■ REQUEST: Keep only the lines from the top of the listing through the one with "bg.inputs[0].default_value = (0.86, 0.90, 1.0, 1);", and reproduce them unaltered.

------------------------------------------------

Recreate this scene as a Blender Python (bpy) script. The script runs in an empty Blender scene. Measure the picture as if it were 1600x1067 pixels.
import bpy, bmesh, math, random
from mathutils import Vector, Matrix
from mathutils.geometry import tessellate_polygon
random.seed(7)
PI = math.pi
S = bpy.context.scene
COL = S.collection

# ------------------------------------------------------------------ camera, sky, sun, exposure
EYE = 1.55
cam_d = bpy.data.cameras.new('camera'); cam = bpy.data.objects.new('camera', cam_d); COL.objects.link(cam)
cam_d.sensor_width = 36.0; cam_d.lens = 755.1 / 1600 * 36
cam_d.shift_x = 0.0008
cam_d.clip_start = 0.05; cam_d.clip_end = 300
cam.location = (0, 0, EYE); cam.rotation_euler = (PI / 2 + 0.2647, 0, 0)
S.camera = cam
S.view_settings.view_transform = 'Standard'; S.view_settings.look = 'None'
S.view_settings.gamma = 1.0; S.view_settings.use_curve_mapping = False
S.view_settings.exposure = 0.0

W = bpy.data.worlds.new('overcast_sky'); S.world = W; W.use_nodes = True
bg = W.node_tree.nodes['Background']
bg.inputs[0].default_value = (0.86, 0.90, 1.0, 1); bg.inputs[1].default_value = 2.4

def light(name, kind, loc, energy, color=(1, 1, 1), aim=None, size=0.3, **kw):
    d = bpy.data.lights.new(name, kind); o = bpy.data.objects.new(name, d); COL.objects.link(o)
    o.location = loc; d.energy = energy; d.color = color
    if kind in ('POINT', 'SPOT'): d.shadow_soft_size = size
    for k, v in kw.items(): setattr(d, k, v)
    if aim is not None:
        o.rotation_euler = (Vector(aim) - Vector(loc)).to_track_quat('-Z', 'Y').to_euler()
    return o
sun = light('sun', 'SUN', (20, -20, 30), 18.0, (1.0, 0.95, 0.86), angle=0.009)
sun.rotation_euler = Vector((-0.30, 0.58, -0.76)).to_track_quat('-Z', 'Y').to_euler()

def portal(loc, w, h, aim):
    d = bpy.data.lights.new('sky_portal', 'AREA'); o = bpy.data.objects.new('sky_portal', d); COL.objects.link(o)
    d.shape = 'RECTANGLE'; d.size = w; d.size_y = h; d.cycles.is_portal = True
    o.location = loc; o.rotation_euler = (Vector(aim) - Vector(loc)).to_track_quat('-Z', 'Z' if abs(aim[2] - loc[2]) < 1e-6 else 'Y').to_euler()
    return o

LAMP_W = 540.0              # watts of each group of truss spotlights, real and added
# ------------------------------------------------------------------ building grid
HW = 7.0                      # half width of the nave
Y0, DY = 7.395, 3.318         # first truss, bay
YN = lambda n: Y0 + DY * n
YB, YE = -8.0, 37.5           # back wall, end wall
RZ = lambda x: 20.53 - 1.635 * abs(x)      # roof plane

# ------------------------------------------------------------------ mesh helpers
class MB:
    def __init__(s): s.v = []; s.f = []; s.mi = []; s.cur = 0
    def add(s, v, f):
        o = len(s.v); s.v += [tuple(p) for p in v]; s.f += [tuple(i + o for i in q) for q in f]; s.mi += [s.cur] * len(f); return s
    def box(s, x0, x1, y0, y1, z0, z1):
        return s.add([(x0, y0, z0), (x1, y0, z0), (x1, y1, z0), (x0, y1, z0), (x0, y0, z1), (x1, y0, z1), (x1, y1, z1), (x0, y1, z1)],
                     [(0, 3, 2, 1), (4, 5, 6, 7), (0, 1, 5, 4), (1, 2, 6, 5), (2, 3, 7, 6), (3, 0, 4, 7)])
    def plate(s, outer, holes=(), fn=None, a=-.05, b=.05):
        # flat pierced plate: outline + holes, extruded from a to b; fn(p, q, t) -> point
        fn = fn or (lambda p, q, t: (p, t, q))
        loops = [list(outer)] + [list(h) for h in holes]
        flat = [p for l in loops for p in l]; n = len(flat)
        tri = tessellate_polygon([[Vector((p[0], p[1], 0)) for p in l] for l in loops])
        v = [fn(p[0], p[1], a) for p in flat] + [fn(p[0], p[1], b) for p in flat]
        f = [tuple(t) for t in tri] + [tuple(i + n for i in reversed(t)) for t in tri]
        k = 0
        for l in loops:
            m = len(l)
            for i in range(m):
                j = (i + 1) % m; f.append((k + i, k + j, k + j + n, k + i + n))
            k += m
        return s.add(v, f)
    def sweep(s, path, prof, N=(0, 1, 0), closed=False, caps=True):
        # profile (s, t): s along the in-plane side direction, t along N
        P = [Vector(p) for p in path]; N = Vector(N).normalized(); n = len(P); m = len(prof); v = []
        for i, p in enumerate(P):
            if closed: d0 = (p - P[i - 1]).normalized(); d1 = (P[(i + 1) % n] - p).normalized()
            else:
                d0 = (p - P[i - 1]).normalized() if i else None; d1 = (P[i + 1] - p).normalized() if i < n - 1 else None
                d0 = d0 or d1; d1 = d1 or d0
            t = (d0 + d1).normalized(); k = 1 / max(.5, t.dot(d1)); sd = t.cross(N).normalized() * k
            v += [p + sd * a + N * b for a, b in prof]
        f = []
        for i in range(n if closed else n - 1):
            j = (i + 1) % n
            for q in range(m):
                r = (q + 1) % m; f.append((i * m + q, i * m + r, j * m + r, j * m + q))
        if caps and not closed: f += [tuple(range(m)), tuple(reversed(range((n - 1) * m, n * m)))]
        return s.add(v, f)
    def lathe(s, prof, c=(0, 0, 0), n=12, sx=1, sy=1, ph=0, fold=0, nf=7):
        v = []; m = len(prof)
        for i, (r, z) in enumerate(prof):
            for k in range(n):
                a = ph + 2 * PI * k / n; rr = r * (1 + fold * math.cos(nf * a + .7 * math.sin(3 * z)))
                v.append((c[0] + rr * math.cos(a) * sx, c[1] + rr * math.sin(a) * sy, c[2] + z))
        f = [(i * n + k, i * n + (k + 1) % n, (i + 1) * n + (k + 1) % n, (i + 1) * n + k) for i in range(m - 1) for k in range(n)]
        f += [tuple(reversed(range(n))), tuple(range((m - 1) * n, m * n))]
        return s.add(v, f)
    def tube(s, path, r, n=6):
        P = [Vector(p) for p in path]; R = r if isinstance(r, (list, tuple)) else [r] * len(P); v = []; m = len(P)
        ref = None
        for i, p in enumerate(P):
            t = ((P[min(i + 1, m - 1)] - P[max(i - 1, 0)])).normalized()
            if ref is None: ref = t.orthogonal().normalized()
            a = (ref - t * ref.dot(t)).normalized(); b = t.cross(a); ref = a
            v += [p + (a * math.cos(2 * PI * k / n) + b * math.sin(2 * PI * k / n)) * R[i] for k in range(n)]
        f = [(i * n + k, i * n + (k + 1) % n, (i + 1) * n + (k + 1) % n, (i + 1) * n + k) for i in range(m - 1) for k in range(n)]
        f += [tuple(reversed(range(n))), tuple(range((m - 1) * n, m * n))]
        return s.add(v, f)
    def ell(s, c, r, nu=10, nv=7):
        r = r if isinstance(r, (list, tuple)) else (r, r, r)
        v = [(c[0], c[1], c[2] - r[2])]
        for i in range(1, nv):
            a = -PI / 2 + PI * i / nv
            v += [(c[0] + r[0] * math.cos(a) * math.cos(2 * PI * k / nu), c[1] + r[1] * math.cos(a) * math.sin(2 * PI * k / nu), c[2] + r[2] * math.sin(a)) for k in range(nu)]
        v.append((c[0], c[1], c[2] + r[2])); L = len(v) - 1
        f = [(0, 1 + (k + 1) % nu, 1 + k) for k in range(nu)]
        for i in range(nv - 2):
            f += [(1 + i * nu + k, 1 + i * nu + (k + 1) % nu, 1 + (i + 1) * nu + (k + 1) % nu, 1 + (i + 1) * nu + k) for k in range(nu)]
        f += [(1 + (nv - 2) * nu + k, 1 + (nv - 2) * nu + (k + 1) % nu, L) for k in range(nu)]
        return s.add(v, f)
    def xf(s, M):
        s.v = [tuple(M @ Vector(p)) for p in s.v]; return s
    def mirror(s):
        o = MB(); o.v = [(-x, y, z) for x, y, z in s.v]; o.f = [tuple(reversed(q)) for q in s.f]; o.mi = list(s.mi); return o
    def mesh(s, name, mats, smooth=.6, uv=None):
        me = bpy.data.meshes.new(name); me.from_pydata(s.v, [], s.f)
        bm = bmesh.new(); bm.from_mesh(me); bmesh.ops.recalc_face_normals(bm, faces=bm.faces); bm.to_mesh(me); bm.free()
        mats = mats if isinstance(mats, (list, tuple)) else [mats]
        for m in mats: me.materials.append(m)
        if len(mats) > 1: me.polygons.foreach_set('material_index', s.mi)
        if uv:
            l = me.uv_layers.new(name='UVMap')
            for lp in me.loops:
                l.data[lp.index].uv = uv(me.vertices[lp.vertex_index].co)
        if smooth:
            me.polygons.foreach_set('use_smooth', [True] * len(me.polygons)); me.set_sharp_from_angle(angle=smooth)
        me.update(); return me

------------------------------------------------

■ WRITTEN RESPONSE:
Recreate this scene as a Blender Python (bpy) script. The script runs in an empty Blender scene. Measure the picture as if it were 1600x1067 pixels.
import bpy, bmesh, math, random
from mathutils import Vector, Matrix
from mathutils.geometry import tessellate_polygon
random.seed(7)
PI = math.pi
S = bpy.context.scene
COL = S.collection

# ------------------------------------------------------------------ camera, sky, sun, exposure
EYE = 1.55
cam_d = bpy.data.cameras.new('camera'); cam = bpy.data.objects.new('camera', cam_d); COL.objects.link(cam)
cam_d.sensor_width = 36.0; cam_d.lens = 755.1 / 1600 * 36
cam_d.shift_x = 0.0008
cam_d.clip_start = 0.05; cam_d.clip_end = 300
cam.location = (0, 0, EYE); cam.rotation_euler = (PI / 2 + 0.2647, 0, 0)
S.camera = cam
S.view_settings.view_transform = 'Standard'; S.view_settings.look = 'None'
S.view_settings.gamma = 1.0; S.view_settings.use_curve_mapping = False
S.view_settings.exposure = 0.0

W = bpy.data.worlds.new('overcast_sky'); S.world = W; W.use_nodes = True
bg = W.node_tree.nodes['Background']
bg.inputs[0].default_value = (0.86, 0.90, 1.0, 1); bg.inputs[1].default_value = 2.4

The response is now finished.